Many of you may remember judge Limbaugh (yes, they’re releated, he’s the cousin of Rush) said videogames didn’t deserve first ammendment protection because they didn’t convey any ideas. This is from the same guy, by the way, who did rule that spam faxes were Constitutionally protected. Well, an appeals court flatly rejected that nonsence and stated, “we are obliged to recognize that 'they are as much entitled to the protection of free speech as the best of literature”.

This is just an overturning of an incredibly stupid ruling by a federal appeals court, but I doubt anyone is going to pursue this much further. Nonetheless, this is good news for the industry.

CNN has a more detailed account.

I like where the court “lambasted the ‘vague generality’ of the psychologist’s testimony” that games cause mental damage.

Troy

I sometimes think the whole appeals thing is crazy. In how it can make a case go on for years with this and that motions, but then there’s a case like this that shows the positive in the system.

Well, this and the innocent people taken off death row.

Troy

Not to pick nits, but the regulation that Limbaugh upheld wasn’t a ban per se so much as it was a regulation of kids’ access to violent games. As such, I’m not particularly against such regulation (although I’d perfer an industry equivalent, such as the movies’ rating system.)
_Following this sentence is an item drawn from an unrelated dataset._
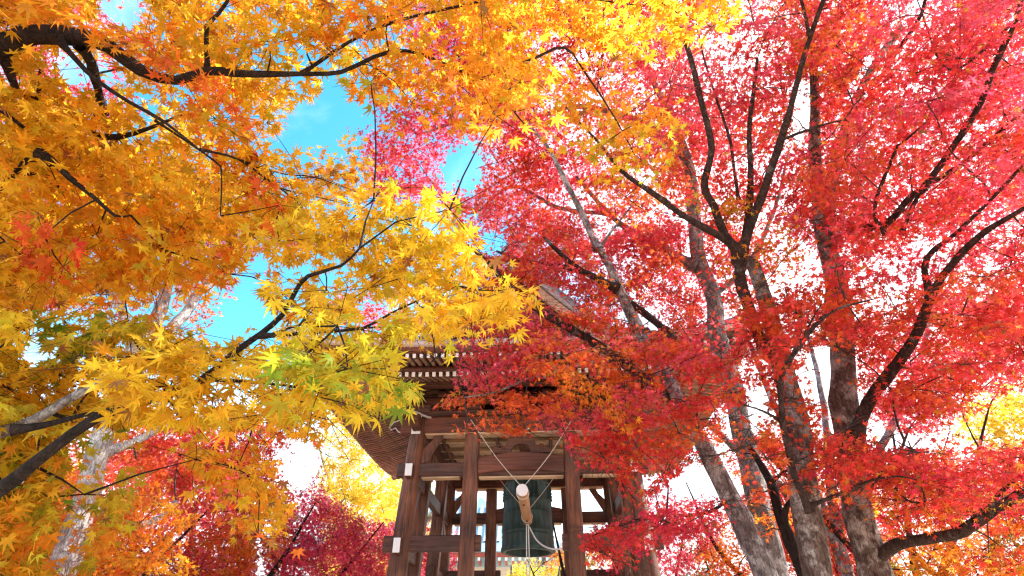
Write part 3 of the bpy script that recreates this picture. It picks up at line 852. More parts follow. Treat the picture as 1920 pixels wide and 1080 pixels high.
# openings of clear sky, and the view into the bell tower: (polygon, applies to leaves nearer than this)
GAPS = [
    ([(510, 265), (545, 240), (548, 195), (600, 178), (660, 196), (708, 205), (718, 245), (660, 238), (615, 262), (560, 295)], 30),
    ([(820, 320), (850, 285), (878, 258), (905, 290), (905, 345), (880, 375), (855, 350), (840, 370)], 30),
    ([(450, 495), (495, 468), (505, 495), (470, 560), (452, 640), (395, 655), (385, 620), (425, 590)], 30),
    ([(165, -20), (275, -20), (268, 20), (258, 62), (230, 56), (195, 32)], 30),
    ([(92, 100), (125, 95), (175, 140), (185, 168), (150, 160), (118, 166), (108, 140)], 30),
    ([(196, 130), (225, 110), (238, 130), (215, 160), (200, 165)], 30),
    ([(35, 655), (60, 640), (110, 655), (100, 690), (50, 690)], 30),
    ([(515, 825), (555, 850), (600, 850), (585, 890), (560, 925), (530, 905)], 30),
    ([(655, 570), (700, 545), (745, 560), (740, 600), (690, 610)], 3.4),
    ([(1262, 905), (1292, 868), (1325, 880), (1345, 925), (1262, 932)], 40),
    ([(1398, 735), (1440, 715), (1450, 790), (1412, 800)], 40),
    ([(1505, 665), (1535, 640), (1572, 640), (1565, 775), (1520, 740)], 40),
    ([(1640, 800), (1700, 810), (1765, 835), (1650, 848)], 40),
    ([(1480, 160), (1520, 140), (1525, 205), (1505, 270), (1485, 265)], 40),
    ([(1270, 290), (1285, 250), (1310, 330), (1300, 350)], 40),
    ([(1180, 640), (1210, 580), (1240, 600), (1222, 640)], 8),
    ([(905, 430), (955, 430), (950, 480), (905, 475)], 30),
    ([(1060, 530), (1080, 510), (1085, 545)], 30),
]
KEEP = [  # tower view
    ([(655, 800), (720, 775), (790, 760), (850, 765), (860, 815), (905, 800), (960, 815), (985, 812), (1040, 800), (1062, 820), (1060, 845), (1085, 870), (1150, 880), (1170, 930), (1180, 950), (1090, 1000), (1095, 1035), (1145, 1045), (1165, 1100), (720, 1100), (745, 925)], 8.6),
    ([(745, 655), (800, 650), (865, 658), (860, 700), (830, 725), (790, 735), (745, 700)], 8.0),
    ([(1000, 525), (1030, 525), (1095, 575), (1085, 590), (1040, 580), (1010, 560)], 8.5),
    ([(735, 632), (850, 632), (850, 645), (735, 645)], 7.0),
    ([(960, 450), (985, 450), (982, 480), (960, 482)], 8.5),
    ([(1000, 660), (1065, 660), (1065, 675), (1000, 675)], 7.0),
    ([(600, 810), (650, 800), (700, 870), (745, 920), (740, 975), (690, 975), (610, 930)], 20),
]

# limbs that hang free of leaves on the near side: (pixels along the limb, half width, range)
CLEAR = [
    ([(380, 700), (440, 660), (490, 625), (530, 590), (578, 518), (640, 498), (675, 465)], 13, 2.1),
    ([(0, 918), (90, 850), (180, 785)], 26, 2.2), ([(0, 810), (60, 790), (120, 755), (180, 722)], 22, 2.4), ([(60, 798), (150, 780)], 12, 2.4),
    ([(520, 628), (600, 622), (680, 615), (730, 588), (780, 565)], 11, 2.0), ([(510, 720), (560, 726), (612, 740)], 11, 2.0),
    ([(0, 85), (60, 66), (150, 70)], 28, 2.7), ([(200, 85), (240, 110)], 10, 2.7), ([(330, 150), (390, 134), (440, 137), (565, 138)], 14, 2.7), ([(620, 135), (700, 107)], 8, 2.7),
    ([(388, 136), (388, 50), (430, 0)], 12, 2.7), ([(120, 85), (180, 150), (240, 190), (310, 230), (375, 282)], 9, 2.7), ([(165, 100), (184, 160), (195, 210)], 14, 2.9),
    ([(175, 252), (220, 257), (280, 240)], 13, 3.0), ([(80, 290), (130, 335), (215, 405)], 9, 2.7), ([(415, 325), (413, 400)], 6, 2.6), ([(530, 355), (640, 380)], 6, 2.9), ([(520, 325), (640, 350)], 6, 3.0),
    ([(10, 115), (28, 165)], 12, 2.8),
    ([(1386, 490), (1366, 455), (1290, 410), (1230, 365), (1175, 328)], 15, 5.5), ([(1360, 440), (1340, 390), (1320, 348), (1335, 275), (1315, 190), (1290, 90)], 15, 5.5),
    ([(1386, 480), (1410, 420), (1440, 335), (1465, 260), (1490, 170), (1518, 70), (1550, 0)], 16, 5.5), ([(1405, 330), (1405, 250), (1412, 180)], 12, 5.8), ([(1368, 262), (1345, 190)], 7, 5.6),
    ([(1388, 545), (1386, 480)], 18, 5.6), ([(1385, 375), (1368, 262)], 7, 5.6),
    ([(1605, 800), (1622, 775), (1650, 725), (1692, 668), (1725, 612)], 24, 6.1), ([(1670, 1030), (1720, 1015), (1790, 1000), (1850, 968), (1920, 915)], 20, 6.1),
    ([(1580, 660), (1590, 790)], 30, 6.1), ([(1612, 960), (1640, 1080)], 36, 6.1), ([(1497, 810), (1500, 850)], 24, 5.6), ([(1511, 930), (1525, 1080)], 34, 5.6), ([(1485, 725), (1490, 770)], 18, 5.6),
    ([(1330, 860), (1365, 930), (1400, 1000), (1430, 1080)], 34, 6.1), ([(1385, 790), (1400, 860)], 34, 7.2), ([(1160, 530), (1195, 612)], 22, 6.6), ([(1122, 465), (1150, 530)], 14, 6.6), ([(1250, 700), (1270, 735)], 18, 6.5),
    ([(1010, 582), (1080, 622), (1150, 665), (1210, 712)], 17, 6.4), ([(1345, 585), (1350, 640)], 30, 7.8), ([(1300, 400), (1303, 490)], 24, 8.2), ([(1335, 545), (1338, 560)], 26, 8), ([(1050, 470), (1120, 520)], 10, 6.5), ([(1180, 550), (1260, 628)], 12, 6.8), ([(1410, 495), (1430, 540)], 26, 5.8),
    ([(1464, 720), (1470, 800), (1492, 900), (1520, 955)], 12, 5.1), ([(1478, 680), (1530, 610)], 9, 4.9), ([(1530, 945), (1580, 925), (1625, 903), (1680, 893)], 10, 5.1), ([(1400, 762), (1460, 788)], 8, 5.1),
    ([(1425, 865), (1445, 905), (1462, 960), (1495, 1060)], 18, 6.2), ([(1745, 540), (1755, 480)], 12, 5.9), ([(1780, 500), (1840, 440), (1930, 385)], 11, 5.9), ([(1655, 430), (1700, 375), (1735, 350)], 12, 6.3), ([(1735, 350), (1830, 210), (1905, 60)], 12, 6.0),
    ([(1530, 420), (1530, 470)], 26, 6.4), ([(1525, 150), (1530, 300)], 16, 6.8), ([(1630, 110), (1600, 180)], 14, 7.2),
    ([(150, 950), (185, 845)], 52, 7.4), ([(118, 1050), (150, 950)], 40, 7.3), ([(305, 590), (308, 545)], 16, 7.6), ([(335, 610), (372, 555)], 14, 7.6), ([(220, 575), (212, 545)], 12, 7.6),
    ([(490, 1075), (485, 1010), (500, 990)], 10, 14), ([(1690, 1040), (1700, 1080)], 8, 13),
]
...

I’d like to read the appeals court ruling, I’ve always felt that Limbaugh made a mistake in basing his opinion on games’ supposed lack of First Amendment rights. That just doesn’t make sense in a world where the same amendment protects “Piss Christ” and a jean jacket with “Fuck the Pigs” emblazoned on it. Had Limbaugh based his ruling on resonable time, place, and manner restriction on first amendment rights that the Supreme Court has approved, I wonder if the appeal would have turned out differently.

You’re absolutely right. I shouldn’t have used the term “ban” even though I did know what the ruling was about. It was groundwork for legislation that has recently been passed in Washington state about restricting access to M-rated games for minors. What worried me was that Limbaugh didn’t even see games as expression and thus not protected by the First Amendment and could conceivably be the foundation for limiting access by adults.

I don’t know what most people’s opinion is of the IGDA, but they filed a friend of the court brief defending videogames as an artform that may have played some role in today’s ruling.